▶ _Task statement_
Transcribe all of the material exactly, except for its pictures.

▶ _Exercise data_
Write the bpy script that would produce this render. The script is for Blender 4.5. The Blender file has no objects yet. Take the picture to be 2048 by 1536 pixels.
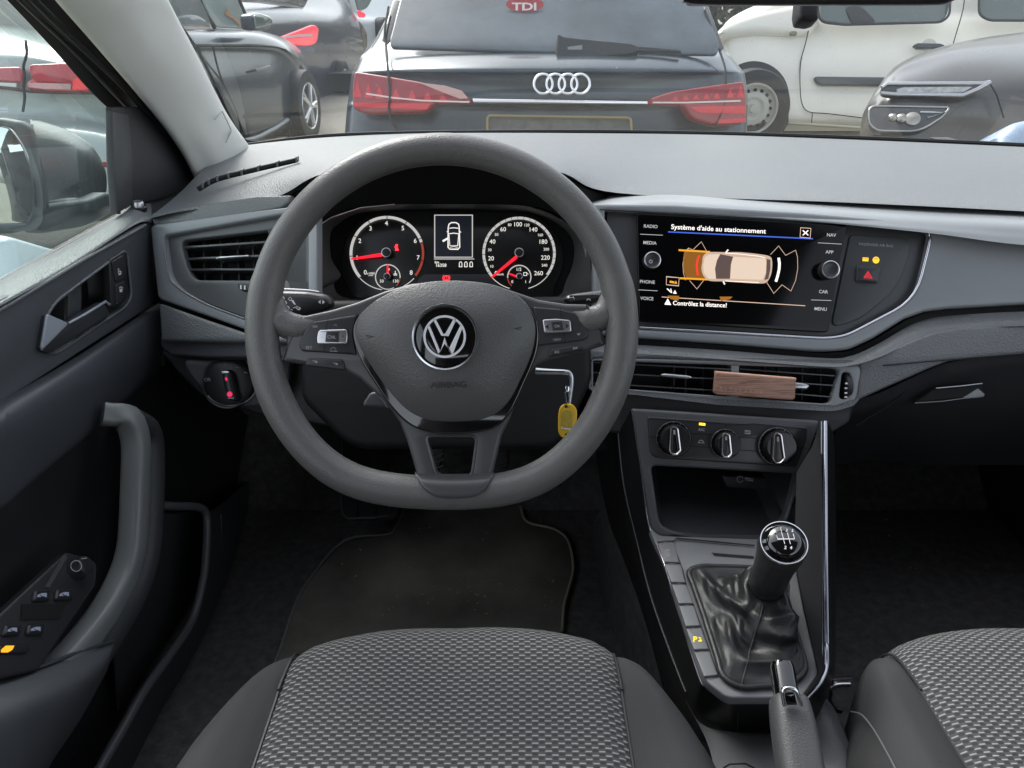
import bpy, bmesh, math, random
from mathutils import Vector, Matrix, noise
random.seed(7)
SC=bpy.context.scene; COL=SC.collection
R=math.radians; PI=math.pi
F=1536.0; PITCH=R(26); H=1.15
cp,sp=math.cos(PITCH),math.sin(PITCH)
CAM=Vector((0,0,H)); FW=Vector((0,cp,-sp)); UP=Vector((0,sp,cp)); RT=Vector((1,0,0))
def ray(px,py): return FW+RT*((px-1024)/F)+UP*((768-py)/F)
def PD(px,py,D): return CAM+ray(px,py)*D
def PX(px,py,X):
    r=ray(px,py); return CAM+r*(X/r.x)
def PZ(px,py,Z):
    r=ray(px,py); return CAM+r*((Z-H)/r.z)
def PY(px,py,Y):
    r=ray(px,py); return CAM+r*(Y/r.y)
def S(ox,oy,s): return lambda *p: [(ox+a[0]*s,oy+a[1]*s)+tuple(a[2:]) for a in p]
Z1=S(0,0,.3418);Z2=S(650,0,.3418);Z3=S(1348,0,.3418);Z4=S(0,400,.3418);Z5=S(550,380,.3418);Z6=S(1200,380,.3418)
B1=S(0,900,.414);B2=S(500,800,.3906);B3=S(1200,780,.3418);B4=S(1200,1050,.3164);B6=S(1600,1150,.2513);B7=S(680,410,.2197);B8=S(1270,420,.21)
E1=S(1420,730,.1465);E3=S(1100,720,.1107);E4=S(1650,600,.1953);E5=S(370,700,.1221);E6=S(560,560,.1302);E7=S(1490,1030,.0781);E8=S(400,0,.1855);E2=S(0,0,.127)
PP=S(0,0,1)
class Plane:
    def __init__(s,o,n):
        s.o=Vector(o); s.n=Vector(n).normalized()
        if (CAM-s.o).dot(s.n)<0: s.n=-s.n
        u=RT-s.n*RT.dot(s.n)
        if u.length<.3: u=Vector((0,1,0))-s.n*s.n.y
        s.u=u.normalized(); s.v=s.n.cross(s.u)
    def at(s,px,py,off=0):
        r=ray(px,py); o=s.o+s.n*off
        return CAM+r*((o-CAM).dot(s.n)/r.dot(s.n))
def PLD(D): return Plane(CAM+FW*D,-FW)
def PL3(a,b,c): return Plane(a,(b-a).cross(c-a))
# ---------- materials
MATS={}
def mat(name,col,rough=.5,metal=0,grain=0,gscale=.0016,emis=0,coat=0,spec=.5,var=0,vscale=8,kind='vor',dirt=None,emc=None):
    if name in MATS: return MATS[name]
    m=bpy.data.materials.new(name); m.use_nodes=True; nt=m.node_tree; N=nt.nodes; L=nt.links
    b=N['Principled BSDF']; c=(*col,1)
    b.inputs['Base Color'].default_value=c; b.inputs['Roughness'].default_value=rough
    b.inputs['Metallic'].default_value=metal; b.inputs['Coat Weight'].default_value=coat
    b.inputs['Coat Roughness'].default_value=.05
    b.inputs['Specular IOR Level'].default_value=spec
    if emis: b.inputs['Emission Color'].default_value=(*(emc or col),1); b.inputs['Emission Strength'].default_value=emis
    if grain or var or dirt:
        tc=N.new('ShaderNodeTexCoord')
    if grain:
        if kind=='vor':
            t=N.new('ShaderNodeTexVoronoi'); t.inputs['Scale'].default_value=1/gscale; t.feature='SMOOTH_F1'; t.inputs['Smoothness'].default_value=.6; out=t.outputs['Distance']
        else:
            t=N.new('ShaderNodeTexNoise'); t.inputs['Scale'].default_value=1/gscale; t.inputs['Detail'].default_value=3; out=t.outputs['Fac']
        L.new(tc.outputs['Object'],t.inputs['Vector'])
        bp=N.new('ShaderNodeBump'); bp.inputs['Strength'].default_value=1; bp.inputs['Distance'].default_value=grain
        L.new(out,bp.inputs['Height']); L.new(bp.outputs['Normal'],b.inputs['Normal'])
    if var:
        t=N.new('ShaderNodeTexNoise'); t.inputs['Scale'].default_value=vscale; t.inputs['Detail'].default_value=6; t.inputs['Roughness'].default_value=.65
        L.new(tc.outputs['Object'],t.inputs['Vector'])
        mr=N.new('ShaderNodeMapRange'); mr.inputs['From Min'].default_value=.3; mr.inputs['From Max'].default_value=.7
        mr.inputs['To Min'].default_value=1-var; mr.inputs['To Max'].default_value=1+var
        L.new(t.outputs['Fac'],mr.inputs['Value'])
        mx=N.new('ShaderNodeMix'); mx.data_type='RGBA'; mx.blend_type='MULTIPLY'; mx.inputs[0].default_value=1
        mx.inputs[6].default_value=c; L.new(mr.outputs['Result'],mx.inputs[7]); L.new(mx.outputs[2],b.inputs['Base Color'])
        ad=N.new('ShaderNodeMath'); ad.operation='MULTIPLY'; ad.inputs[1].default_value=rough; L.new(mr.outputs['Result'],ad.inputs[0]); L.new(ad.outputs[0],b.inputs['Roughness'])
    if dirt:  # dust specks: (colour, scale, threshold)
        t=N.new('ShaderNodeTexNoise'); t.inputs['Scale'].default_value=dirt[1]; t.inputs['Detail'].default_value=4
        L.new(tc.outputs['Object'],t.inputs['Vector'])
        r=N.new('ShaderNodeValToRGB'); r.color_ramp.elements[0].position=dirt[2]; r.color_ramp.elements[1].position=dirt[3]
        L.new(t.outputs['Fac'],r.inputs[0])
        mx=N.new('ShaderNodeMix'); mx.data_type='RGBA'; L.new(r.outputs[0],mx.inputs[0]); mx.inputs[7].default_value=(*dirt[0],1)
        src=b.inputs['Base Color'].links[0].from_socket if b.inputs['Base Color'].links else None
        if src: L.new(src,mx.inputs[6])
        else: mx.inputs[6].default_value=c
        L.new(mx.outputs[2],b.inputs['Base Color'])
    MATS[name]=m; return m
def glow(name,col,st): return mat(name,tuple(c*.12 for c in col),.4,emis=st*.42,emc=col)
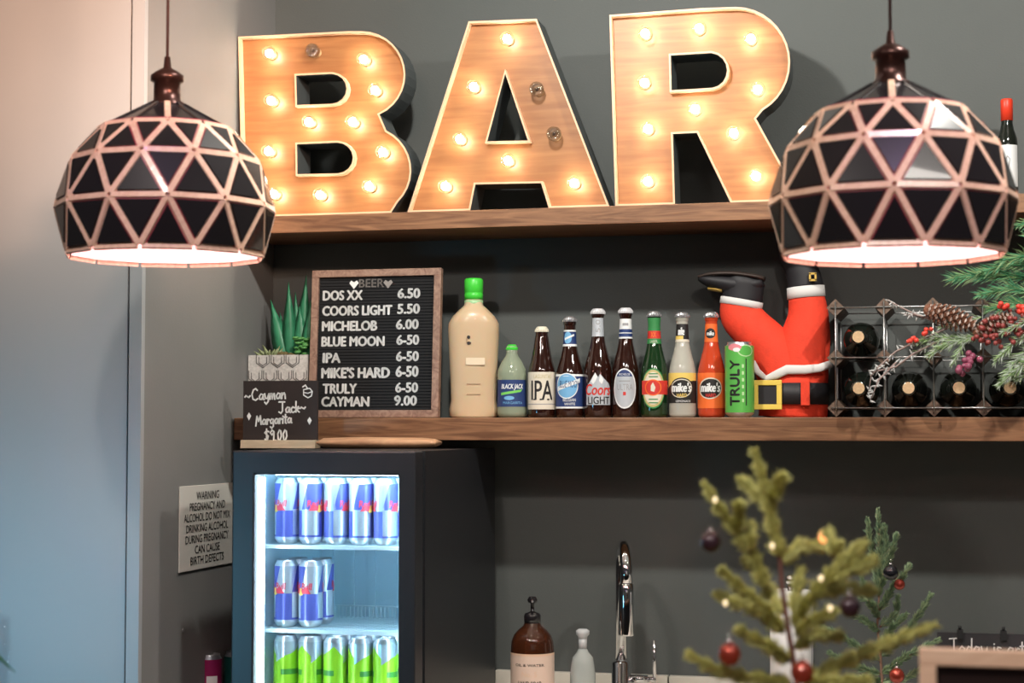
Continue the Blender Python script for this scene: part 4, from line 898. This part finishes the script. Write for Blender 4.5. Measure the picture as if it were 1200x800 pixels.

▶ _Solved exercise_
Write the bpy script that would produce this render. The script is for Blender 4.5. The Blender file has no objects yet. Take the picture to be 2048 by 1536 pixels.
import bpy, bmesh, math, random
from mathutils import Vector, Matrix, noise
random.seed(7)
SC=bpy.context.scene; COL=SC.collection
R=math.radians; PI=math.pi
F=1536.0; PITCH=R(26); H=1.15
cp,sp=math.cos(PITCH),math.sin(PITCH)
CAM=Vector((0,0,H)); FW=Vector((0,cp,-sp)); UP=Vector((0,sp,cp)); RT=Vector((1,0,0))
def ray(px,py): return FW+RT*((px-1024)/F)+UP*((768-py)/F)
def PD(px,py,D): return CAM+ray(px,py)*D
def PX(px,py,X):
    r=ray(px,py); return CAM+r*(X/r.x)
def PZ(px,py,Z):
    r=ray(px,py); return CAM+r*((Z-H)/r.z)
def PY(px,py,Y):
    r=ray(px,py); return CAM+r*(Y/r.y)
def S(ox,oy,s): return lambda *p: [(ox+a[0]*s,oy+a[1]*s)+tuple(a[2:]) for a in p]
Z1=S(0,0,.3418);Z2=S(650,0,.3418);Z3=S(1348,0,.3418);Z4=S(0,400,.3418);Z5=S(550,380,.3418);Z6=S(1200,380,.3418)
B1=S(0,900,.414);B2=S(500,800,.3906);B3=S(1200,780,.3418);B4=S(1200,1050,.3164);B6=S(1600,1150,.2513);B7=S(680,410,.2197);B8=S(1270,420,.21)
E1=S(1420,730,.1465);E3=S(1100,720,.1107);E4=S(1650,600,.1953);E5=S(370,700,.1221);E6=S(560,560,.1302);E7=S(1490,1030,.0781);E8=S(400,0,.1855);E2=S(0,0,.127)
PP=S(0,0,1)
class Plane:
    def __init__(s,o,n):
        s.o=Vector(o); s.n=Vector(n).normalized()
        if (CAM-s.o).dot(s.n)<0: s.n=-s.n
        u=RT-s.n*RT.dot(s.n)
        if u.length<.3: u=Vector((0,1,0))-s.n*s.n.y
        s.u=u.normalized(); s.v=s.n.cross(s.u)
    def at(s,px,py,off=0):
        r=ray(px,py); o=s.o+s.n*off
        return CAM+r*((o-CAM).dot(s.n)/r.dot(s.n))
def PLD(D): return Plane(CAM+FW*D,-FW)
def PL3(a,b,c): return Plane(a,(b-a).cross(c-a))
# ---------- materials
MATS={}
def mat(name,col,rough=.5,metal=0,grain=0,gscale=.0016,emis=0,coat=0,spec=.5,var=0,vscale=8,kind='vor',dirt=None,emc=None):
    if name in MATS: return MATS[name]
    m=bpy.data.materials.new(name); m.use_nodes=True; nt=m.node_tree; N=nt.nodes; L=nt.links
    b=N['Principled BSDF']; c=(*col,1)
    b.inputs['Base Color'].default_value=c; b.inputs['Roughness'].default_value=rough
    b.inputs['Metallic'].default_value=metal; b.inputs['Coat Weight'].default_value=coat
    b.inputs['Coat Roughness'].default_value=.05
    b.inputs['Specular IOR Level'].default_value=spec
    if emis: b.inputs['Emission Color'].default_value=(*(emc or col),1); b.inputs['Emission Strength'].default_value=emis
    if grain or var or dirt:
        tc=N.new('ShaderNodeTexCoord')
    if grain:
        if kind=='vor':
            t=N.new('ShaderNodeTexVoronoi'); t.inputs['Scale'].default_value=1/gscale; t.feature='SMOOTH_F1'; t.inputs['Smoothness'].default_value=.6; out=t.outputs['Distance']
        else:
            t=N.new('ShaderNodeTexNoise'); t.inputs['Scale'].default_value=1/gscale; t.inputs['Detail'].default_value=3; out=t.outputs['Fac']
        L.new(tc.outputs['Object'],t.inputs['Vector'])
        bp=N.new('ShaderNodeBump'); bp.inputs['Strength'].default_value=1; bp.inputs['Distance'].default_value=grain
        L.new(out,bp.inputs['Height']); L.new(bp.outputs['Normal'],b.inputs['Normal'])
    if var:
        t=N.new('ShaderNodeTexNoise'); t.inputs['Scale'].default_value=vscale; t.inputs['Detail'].default_value=6; t.inputs['Roughness'].default_value=.65
        L.new(tc.outputs['Object'],t.inputs['Vector'])
        mr=N.new('ShaderNodeMapRange'); mr.inputs['From Min'].default_value=.3; mr.inputs['From Max'].default_value=.7
        mr.inputs['To Min'].default_value=1-var; mr.inputs['To Max'].default_value=1+var
        L.new(t.outputs['Fac'],mr.inputs['Value'])
        mx=N.new('ShaderNodeMix'); mx.data_type='RGBA'; mx.blend_type='MULTIPLY'; mx.inputs[0].default_value=1
        mx.inputs[6].default_value=c; L.new(mr.outputs['Result'],mx.inputs[7]); L.new(mx.outputs[2],b.inputs['Base Color'])
        ad=N.new('ShaderNodeMath'); ad.operation='MULTIPLY'; ad.inputs[1].default_value=rough; L.new(mr.outputs['Result'],ad.inputs[0]); L.new(ad.outputs[0],b.inputs['Roughness'])
    if dirt:  # dust specks: (colour, scale, threshold)
        t=N.new('ShaderNodeTexNoise'); t.inputs['Scale'].default_value=dirt[1]; t.inputs['Detail'].default_value=4
        L.new(tc.outputs['Object'],t.inputs['Vector'])
        r=N.new('ShaderNodeValToRGB'); r.color_ramp.elements[0].position=dirt[2]; r.color_ramp.elements[1].position=dirt[3]
        L.new(t.outputs['Fac'],r.inputs[0])
        mx=N.new('ShaderNodeMix'); mx.data_type='RGBA'; L.new(r.outputs[0],mx.inputs[0]); mx.inputs[7].default_value=(*dirt[0],1)
        src=b.inputs['Base Color'].links[0].from_socket if b.inputs['Base Color'].links else None
        if src: L.new(src,mx.inputs[6])
        else: mx.inputs[6].default_value=c
        L.new(mx.outputs[2],b.inputs['Base Color'])
    MATS[name]=m; return m
def glow(name,col,st): return mat(name,tuple(c*.12 for c in col),.4,emis=st*.42,emc=col)
Continue the Blender Python script for this scene: part 4, from line 898. This part finishes the script. Write for Blender 4.5. Measure the picture as if it were 1200x800 pixels.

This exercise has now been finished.